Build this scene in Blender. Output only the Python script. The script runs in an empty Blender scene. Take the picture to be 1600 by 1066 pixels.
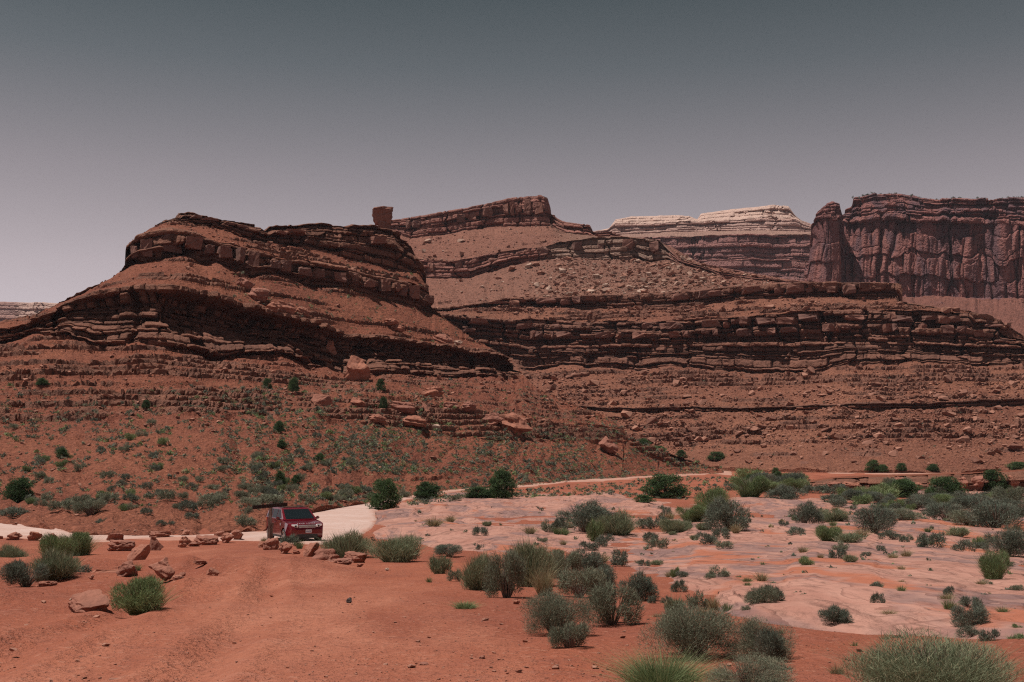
import bpy, bmesh, math, random
import numpy as np
from mathutils import Vector, Matrix

# ------------------------------------------------------------------ camera, sky, sun, exposure
scene = bpy.context.scene
COL = scene.collection
FPX, CX, CY, HOR = 40.0 / 36.0 * 1600.0, 800.0, 533.0, 716.0     # photo-pixel camera model
TH = math.atan((HOR - CY) / FPX)
cam_d = bpy.data.cameras.new('camera')
cam_d.lens = 40.0
cam_d.sensor_width = 36.0
cam_d.clip_start = 0.1
cam_d.clip_end = 20000.0
cam = bpy.data.objects.new('camera', cam_d)
cam.rotation_euler = (math.pi / 2 + TH, 0, 0)
COL.objects.link(cam)
scene.camera = cam

SUN_DIR = Vector((-0.31, -0.05, 0.95)).normalized()
sun_d = bpy.data.lights.new('sun', 'SUN')
sun_d.energy = 5.0
sun_d.angle = math.radians(0.5)
sun_d.color = (1.0, 0.95, 0.89)
sun = bpy.data.objects.new('sun', sun_d)
sun.rotation_euler = SUN_DIR.to_track_quat('Z', 'Y').to_euler()
sun.location = (0, 0, 200)
COL.objects.link(sun)

world = bpy.data.worlds.new('World')
scene.world = world
world.use_nodes = True
wt = world.node_tree
wt.nodes.clear()
w_out = wt.nodes.new('ShaderNodeOutputWorld')
w_bg = wt.nodes.new('ShaderNodeBackground')
w_sky = wt.nodes.new('ShaderNodeTexSky')
w_sky.sky_type = 'NISHITA'
w_sky.sun_disc = False
w_sky.sun_elevation = math.asin(SUN_DIR.z)
w_sky.sun_rotation = math.atan2(SUN_DIR.x, SUN_DIR.y)
w_sky.altitude = 1400
w_bg.inputs['Strength'].default_value = 0.125
w_bw = wt.nodes.new('ShaderNodeRGBToBW')
w_tc = wt.nodes.new('ShaderNodeTexCoord')
w_sep = wt.nodes.new('ShaderNodeSeparateXYZ')
w_ramp = wt.nodes.new('ShaderNodeValToRGB')
SKY_STOPS = [(0.0, (1.02, 0.90, 0.95)), (0.16, (0.93, 0.81, 0.86)), (0.24, (0.70, 0.635, 0.69)), (0.33, (0.36, 0.41, 0.455)),
             (0.42, (0.15, 0.232, 0.265)), (1.0, (0.06, 0.105, 0.13))]
cr = w_ramp.color_ramp
while len(cr.elements) < len(SKY_STOPS):
    cr.elements.new(0.5)
for e, (p, c) in zip(cr.elements, SKY_STOPS):
    e.position = p
    e.color = (*c, 1)
w_mul = wt.nodes.new('ShaderNodeMix')
w_mul.data_type = 'RGBA'
w_mul.blend_type = 'MULTIPLY'
w_mul.inputs[0].default_value = 1.0
wl = wt.links
wl.new(w_sky.outputs[0], w_bw.inputs[0])
wl.new(w_tc.outputs['Generated'], w_sep.inputs[0])
wl.new(w_sep.outputs['Z'], w_ramp.inputs[0])
wl.new(w_bw.outputs[0], w_mul.inputs[6])
wl.new(w_ramp.outputs[0], w_mul.inputs[7])
wl.new(w_mul.outputs[2], w_bg.inputs['Color'])
wl.new(w_bg.outputs[0], w_out.inputs['Surface'])

vs = scene.view_settings
vs.view_transform = 'Standard'
vs.look = 'None'
vs.exposure = 0.10
vs.gamma = 1.0
vs.use_curve_mapping = False
scene.cycles.use_denoising = False       # keep the grain and the crisp edges of a photograph
scene.cycles.filter_width = 1.2
scene.cycles.sample_clamp_indirect = 2.0

# ------------------------------------------------------------------ numeric helpers
CT, ST = math.cos(TH), math.sin(TH)

def tan_el(py):
    v = (CY - np.asarray(py, float)) / FPX
    return (ST + v * CT) / (CT - v * ST)

def x_ratio(px, py):
    v = (CY - np.asarray(py, float)) / FPX
    return ((np.asarray(px, float) - CX) / FPX) / (CT - v * ST)

def point(px, py, d):
    d = np.asarray(d, float)
    return np.stack([x_ratio(px, py) * d, d + 0 * np.asarray(px, float), tan_el(py) * d], -1)

def project(P):
    P = np.asarray(P, float)
    fw = P[..., 1] * CT + P[..., 2] * ST
    up = -P[..., 1] * ST + P[..., 2] * CT
    return CX + FPX * P[..., 0] / fw, CY - FPX * up / fw

def hsh(ix, iy=0, iz=0, seed=0):
    ix = np.asarray(ix).astype(np.int64)
    iy = np.asarray(iy).astype(np.int64)
    iz = np.asarray(iz).astype(np.int64)
    h = (ix * 374761393 + iy * 668265263 + iz * 2147483647 + seed * 974634777 + 12345) & 0xffffffff
    h = ((h ^ (h >> 13)) * 1274126177) & 0xffffffff
    h = ((h ^ (h >> 16)) * 2246822519) & 0xffffffff
    h = h ^ (h >> 15)
    return h / 4294967296.0

def sm(t):
    t = np.clip(t, 0, 1)
    return t * t * (3 - 2 * t)

def sstep(a, b, x):
    return sm((x - a) / (b - a))

def vn2(x, y, seed=0):
    ix, iy = np.floor(x), np.floor(y)
    fx, fy = sm(x - ix), sm(y - iy)
    a = hsh(ix, iy, 0, seed); b = hsh(ix + 1, iy, 0, seed)
    c = hsh(ix, iy + 1, 0, seed); d = hsh(ix + 1, iy + 1, 0, seed)
    return ((a * (1 - fx) + b * fx) * (1 - fy) + (c * (1 - fx) + d * fx) * fy) * 2 - 1

def fbm2(x, y, seed=0, o=4, g=0.5):
    x = np.asarray(x, float) + 0 * np.asarray(y, float)
    y = np.asarray(y, float) + 0 * x
    s, a, n = 0, 1.0, 0
    for i in range(o):
        s = s + a * vn2(x * 2 ** i + 17.3 * i, y * 2 ** i + 9.1 * i, seed + i)
        n += a
        a *= g
    return s / n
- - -
Give back exactly the lines from the first line of the data through the line with "COL.objects.link(sun)", pictures excluded.

Build this scene in Blender. Output only the Python script. The script runs in an empty Blender scene. Take the picture to be 1600 by 1066 pixels.
import bpy, bmesh, math, random
import numpy as np
from mathutils import Vector, Matrix

# ------------------------------------------------------------------ camera, sky, sun, exposure
scene = bpy.context.scene
COL = scene.collection
FPX, CX, CY, HOR = 40.0 / 36.0 * 1600.0, 800.0, 533.0, 716.0     # photo-pixel camera model
TH = math.atan((HOR - CY) / FPX)
cam_d = bpy.data.cameras.new('camera')
cam_d.lens = 40.0
cam_d.sensor_width = 36.0
cam_d.clip_start = 0.1
cam_d.clip_end = 20000.0
cam = bpy.data.objects.new('camera', cam_d)
cam.rotation_euler = (math.pi / 2 + TH, 0, 0)
COL.objects.link(cam)
scene.camera = cam

SUN_DIR = Vector((-0.31, -0.05, 0.95)).normalized()
sun_d = bpy.data.lights.new('sun', 'SUN')
sun_d.energy = 5.0
sun_d.angle = math.radians(0.5)
sun_d.color = (1.0, 0.95, 0.89)
sun = bpy.data.objects.new('sun', sun_d)
sun.rotation_euler = SUN_DIR.to_track_quat('Z', 'Y').to_euler()
sun.location = (0, 0, 200)
COL.objects.link(sun)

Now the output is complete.